Forgive me for not researching the Fokker 100 accident, Green-dot (am on that dail-up connection again); but was the aeroplane airborne, and was its speed close to Vmca?

As I've argued above, even idle reverse would result in loss of control at Vmca. And how long would the Tay or JT8D turbofan take (automatically) to "spool down" after an uncommanded deployment of reverse at rated thrust? One or two seconds? Meanwhile, the aeroplane would be swinging rapidly into sideslip, even once full rudder had been applied. I'm arguing generally, of course, not in relation to any specific accident. And I've no idea what the Vmca is on either the Fokker100 or the MD82.

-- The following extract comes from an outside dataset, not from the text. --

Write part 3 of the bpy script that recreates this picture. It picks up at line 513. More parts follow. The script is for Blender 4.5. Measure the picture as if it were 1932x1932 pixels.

You have rightly alluded to the difficulty of swift crew recognition; particularly if flight-phase inhibition hides the conventional warning, and even if training has covered the likely reason for a snap-closure of one throttle lever. So, if it should happen close to Vmca, the crew would do very well to avoid a departure. I can only presume from your penultimate paragraph that this was not the case in the Fokker100 accident. As far as the recent MD82 accident is concerned, it seems unlikely that the aircraft would have been light enough to have been anywhere near Vmca if it was airborne at the scheduled speed.

A light take-off or go-around is not necessarily safer than a heavy one. Having said that, the wider adoption of optimised speeds on long runways (in order to use less thrust) means that aircraft are flown near Vmca less often than in the past.